Punishment v. Rehabilitation


“… forgiveness and restoration focuses on a humanitarian approach, recognizing the wrong doing while working toward restoration. You cannot forgive what you do not recognize as egregious or offensive.”

Courtesy of Kenneth Carpina

A Delicate Balance.

Generally speaking, when it comes to solutions to crime, it appears that the public favors punishment instead of rehabilitation. It seems, however, that there is a delicate balance between punishment and rehabilitation. Leaning too far one way or the other can cause systems to become too focused on one aspect of humanity. Yet, humans remain both flawed and compassionate. There is an apparent dichotomy in both the human system and the system that sets out to restore justice among humans.

The need for prison reform is generally agreed upon across political spectrums (Fagan and Ax, 2011). But thoughts on exactly what that reform looks like and how it is carried out differs across ideologies. We see this with the “defund the police” movement and the concerns in how that is defined and operationalized. Felthous (2014) notes that prisons, in many ways, have become the new asylums for the mentally ill. Thus, there remains a need to determine what is actual criminal behavior and what is mental illness.

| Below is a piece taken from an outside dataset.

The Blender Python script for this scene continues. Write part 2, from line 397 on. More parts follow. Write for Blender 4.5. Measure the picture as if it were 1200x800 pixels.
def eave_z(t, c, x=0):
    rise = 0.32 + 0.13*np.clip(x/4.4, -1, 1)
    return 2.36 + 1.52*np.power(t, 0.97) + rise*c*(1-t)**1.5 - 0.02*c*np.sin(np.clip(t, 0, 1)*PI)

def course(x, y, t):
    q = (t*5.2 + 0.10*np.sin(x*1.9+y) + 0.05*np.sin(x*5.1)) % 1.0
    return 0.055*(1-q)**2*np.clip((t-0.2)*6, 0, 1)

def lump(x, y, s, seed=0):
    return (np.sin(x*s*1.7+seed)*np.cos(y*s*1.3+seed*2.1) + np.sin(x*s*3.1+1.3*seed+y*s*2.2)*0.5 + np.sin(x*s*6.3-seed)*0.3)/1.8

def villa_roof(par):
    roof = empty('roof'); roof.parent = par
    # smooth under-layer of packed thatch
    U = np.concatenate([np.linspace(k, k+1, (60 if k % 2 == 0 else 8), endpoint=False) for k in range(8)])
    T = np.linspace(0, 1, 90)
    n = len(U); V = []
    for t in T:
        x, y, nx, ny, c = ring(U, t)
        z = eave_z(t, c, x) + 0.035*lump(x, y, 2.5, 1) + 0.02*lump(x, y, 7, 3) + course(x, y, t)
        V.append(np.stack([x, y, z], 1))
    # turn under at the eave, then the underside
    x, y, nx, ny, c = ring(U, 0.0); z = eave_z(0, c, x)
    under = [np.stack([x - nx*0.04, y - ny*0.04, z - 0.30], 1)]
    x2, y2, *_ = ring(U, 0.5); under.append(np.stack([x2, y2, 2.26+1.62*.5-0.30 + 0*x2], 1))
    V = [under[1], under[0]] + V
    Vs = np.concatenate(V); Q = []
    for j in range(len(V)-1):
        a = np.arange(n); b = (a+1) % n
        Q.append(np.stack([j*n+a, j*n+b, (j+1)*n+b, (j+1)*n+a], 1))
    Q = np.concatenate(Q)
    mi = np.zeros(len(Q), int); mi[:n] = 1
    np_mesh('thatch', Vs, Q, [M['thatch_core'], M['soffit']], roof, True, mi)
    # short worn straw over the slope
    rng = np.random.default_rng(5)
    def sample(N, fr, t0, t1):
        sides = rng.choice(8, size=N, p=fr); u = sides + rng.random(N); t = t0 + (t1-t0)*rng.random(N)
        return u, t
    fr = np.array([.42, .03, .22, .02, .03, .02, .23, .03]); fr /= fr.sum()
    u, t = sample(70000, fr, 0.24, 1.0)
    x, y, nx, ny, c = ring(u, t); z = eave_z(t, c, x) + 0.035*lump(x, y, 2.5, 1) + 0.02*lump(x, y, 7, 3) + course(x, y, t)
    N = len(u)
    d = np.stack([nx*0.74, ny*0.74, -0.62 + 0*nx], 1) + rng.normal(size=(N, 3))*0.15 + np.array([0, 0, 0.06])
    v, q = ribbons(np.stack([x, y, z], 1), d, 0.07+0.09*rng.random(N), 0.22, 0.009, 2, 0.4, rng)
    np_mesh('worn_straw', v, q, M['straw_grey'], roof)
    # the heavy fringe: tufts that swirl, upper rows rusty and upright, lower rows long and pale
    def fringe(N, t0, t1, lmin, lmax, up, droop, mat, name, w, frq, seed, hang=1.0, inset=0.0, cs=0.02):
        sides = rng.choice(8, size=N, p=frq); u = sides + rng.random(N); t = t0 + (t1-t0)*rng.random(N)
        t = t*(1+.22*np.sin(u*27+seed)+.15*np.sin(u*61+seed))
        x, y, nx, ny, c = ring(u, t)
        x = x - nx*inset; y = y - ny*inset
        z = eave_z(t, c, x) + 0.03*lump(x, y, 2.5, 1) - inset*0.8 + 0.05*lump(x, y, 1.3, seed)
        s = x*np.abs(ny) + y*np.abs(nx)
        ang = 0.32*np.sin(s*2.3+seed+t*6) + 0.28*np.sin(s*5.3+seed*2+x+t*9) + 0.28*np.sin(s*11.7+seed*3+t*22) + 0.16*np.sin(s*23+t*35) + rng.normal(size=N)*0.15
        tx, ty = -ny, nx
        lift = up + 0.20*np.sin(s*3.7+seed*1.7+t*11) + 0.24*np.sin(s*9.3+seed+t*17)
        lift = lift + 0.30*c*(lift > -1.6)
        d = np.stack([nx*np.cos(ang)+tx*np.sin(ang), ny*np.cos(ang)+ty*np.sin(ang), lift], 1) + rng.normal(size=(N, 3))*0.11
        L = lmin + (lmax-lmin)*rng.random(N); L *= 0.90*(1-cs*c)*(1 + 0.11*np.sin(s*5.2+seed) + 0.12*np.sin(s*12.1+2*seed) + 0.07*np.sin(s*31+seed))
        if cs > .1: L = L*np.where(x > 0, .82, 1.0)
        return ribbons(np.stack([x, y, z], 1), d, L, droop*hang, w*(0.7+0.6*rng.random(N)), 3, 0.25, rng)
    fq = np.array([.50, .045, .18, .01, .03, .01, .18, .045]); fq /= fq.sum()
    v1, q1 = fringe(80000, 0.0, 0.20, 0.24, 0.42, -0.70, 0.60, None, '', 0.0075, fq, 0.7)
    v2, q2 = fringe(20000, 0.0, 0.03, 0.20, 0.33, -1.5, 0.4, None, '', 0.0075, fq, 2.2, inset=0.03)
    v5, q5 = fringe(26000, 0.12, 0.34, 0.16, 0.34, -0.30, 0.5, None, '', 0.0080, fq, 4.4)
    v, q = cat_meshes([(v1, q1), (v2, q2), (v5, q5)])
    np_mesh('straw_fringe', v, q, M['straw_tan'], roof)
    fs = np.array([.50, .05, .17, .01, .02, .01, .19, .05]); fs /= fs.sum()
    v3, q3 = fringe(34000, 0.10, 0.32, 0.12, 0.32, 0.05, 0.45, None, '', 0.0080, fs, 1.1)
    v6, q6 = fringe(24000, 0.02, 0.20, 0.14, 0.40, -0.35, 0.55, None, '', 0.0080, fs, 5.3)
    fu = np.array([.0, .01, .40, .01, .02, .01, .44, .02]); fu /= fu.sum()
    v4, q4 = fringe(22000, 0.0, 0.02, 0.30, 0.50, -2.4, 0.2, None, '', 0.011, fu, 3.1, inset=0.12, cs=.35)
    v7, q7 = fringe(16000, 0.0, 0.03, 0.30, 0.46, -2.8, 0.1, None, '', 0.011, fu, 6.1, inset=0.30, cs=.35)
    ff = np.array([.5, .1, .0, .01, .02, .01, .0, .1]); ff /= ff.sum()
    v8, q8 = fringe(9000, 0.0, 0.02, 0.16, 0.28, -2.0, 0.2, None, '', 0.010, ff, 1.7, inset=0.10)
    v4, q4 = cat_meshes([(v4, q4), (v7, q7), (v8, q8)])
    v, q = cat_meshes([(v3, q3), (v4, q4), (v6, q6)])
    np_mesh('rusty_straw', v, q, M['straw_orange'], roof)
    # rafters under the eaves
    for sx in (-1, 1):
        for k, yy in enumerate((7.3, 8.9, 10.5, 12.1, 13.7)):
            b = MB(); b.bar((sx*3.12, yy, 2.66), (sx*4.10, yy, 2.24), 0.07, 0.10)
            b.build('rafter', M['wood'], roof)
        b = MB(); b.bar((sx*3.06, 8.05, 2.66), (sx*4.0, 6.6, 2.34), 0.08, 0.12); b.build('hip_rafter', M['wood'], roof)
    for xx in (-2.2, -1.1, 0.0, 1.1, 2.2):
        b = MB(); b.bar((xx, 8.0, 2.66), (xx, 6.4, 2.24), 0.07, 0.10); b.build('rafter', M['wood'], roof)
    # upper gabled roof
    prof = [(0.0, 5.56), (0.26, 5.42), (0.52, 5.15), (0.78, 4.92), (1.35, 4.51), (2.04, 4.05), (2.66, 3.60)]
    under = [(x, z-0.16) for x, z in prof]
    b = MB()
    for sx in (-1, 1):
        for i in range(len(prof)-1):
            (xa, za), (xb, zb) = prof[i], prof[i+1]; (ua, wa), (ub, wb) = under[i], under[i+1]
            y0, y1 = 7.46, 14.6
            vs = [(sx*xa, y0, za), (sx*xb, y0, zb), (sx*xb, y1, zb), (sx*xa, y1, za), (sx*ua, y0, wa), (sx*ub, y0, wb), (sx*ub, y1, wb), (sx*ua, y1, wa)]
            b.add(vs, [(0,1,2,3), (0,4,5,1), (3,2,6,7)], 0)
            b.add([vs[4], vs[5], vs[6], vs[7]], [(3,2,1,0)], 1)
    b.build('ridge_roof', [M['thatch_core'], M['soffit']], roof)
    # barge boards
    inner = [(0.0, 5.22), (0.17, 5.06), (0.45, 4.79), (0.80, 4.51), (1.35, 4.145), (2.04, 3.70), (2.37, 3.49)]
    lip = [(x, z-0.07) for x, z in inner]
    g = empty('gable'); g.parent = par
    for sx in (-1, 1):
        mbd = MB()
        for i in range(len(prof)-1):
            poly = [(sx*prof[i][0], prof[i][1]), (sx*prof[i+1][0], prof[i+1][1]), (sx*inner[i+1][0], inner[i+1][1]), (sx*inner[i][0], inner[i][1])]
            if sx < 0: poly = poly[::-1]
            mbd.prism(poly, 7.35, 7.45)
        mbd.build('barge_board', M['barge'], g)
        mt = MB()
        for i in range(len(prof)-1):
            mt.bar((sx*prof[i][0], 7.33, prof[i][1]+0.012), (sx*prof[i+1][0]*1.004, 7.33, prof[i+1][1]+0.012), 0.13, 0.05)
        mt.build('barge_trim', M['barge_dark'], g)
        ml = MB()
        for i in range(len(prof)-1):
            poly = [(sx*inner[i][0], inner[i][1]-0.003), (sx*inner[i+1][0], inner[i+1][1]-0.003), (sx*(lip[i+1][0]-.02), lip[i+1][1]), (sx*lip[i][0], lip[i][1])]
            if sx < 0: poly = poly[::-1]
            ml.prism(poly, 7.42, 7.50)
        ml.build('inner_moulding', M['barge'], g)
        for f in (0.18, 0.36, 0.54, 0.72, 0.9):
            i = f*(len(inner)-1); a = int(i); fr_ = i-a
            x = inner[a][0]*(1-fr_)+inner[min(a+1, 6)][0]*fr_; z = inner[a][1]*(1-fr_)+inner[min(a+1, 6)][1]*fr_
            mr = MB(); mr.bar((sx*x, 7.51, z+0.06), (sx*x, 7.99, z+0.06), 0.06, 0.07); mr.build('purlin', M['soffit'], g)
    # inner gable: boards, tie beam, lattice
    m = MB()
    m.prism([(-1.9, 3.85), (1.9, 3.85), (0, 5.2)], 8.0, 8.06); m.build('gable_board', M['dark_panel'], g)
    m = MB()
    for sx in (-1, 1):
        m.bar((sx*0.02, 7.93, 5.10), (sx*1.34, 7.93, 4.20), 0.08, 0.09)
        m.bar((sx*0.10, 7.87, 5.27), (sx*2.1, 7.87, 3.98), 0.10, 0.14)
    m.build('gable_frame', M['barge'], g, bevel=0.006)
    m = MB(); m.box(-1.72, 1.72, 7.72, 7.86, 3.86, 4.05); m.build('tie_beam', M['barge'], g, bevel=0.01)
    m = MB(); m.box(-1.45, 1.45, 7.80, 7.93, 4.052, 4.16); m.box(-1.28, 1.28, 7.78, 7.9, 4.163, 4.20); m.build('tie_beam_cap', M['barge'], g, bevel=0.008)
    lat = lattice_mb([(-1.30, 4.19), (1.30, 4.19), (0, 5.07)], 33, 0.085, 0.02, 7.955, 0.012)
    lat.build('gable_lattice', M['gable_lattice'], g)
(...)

Fagan and Ax go on to note that despite problems with prison systems in California, state government often rejects proposals for community-based solutions. So it appears that too often, broken people either become a judicial statistic, or a project for the community to fix. This robs the individual of his or her autonomy and does nothing to promote self-efficacy or individuality.

Forgiveness and Restoration.

Conversely, forgiveness and restoration focuses on a humanitarian approach, recognizing the wrong doing while working toward restoration. You cannot forgive what you do not recognize as egregious or offensive. A broken and flawed human being is prone to not only mistakes and misbehavior, but malevolence as well. Conceptually, there is no need for restoration if there can be no punishment.

We see an example of this in Christ meeting a woman at a well. Christ meets this woman where they shouldn’t be meeting, in a time when they shouldn’t be meeting. Christ essentially counsels the woman into admitting her apparently obvious flaw. When she says, “I have no husband,” Christ does not need to scold her. She is simply lead to the conclusion that she is broken, and Christ indicates that there is a better way (John 4:4–42, NIV). Christ does not ignore her sin in light of his offer at restoration, however. In fact, He tells her, “Go, and sin no more.”

Macro and Micro.

Essentially, this helps to illustrate the idea that it is the Christian’s duty to meet people where they are, rather than stand on the shores of a turbulent world and say, “Just swim to me, it’s dry and safe over here.” This does not suggest you have to ignore their wrong doing, however.

This relationship between justice and restoration exists on a macro level within the criminal justice system, but also on a micro level among your friends, family, and peers. People are generally looking for restoration, and a place to feel like they matter. You can be that place by simply showing up for those that need you. You don’t always have to have the answer or solutions to their problem. Often times, your presence will be enough.

It may very well be that justice and restoration starts in the more intimate micro moments, rather than the systemic macro changes.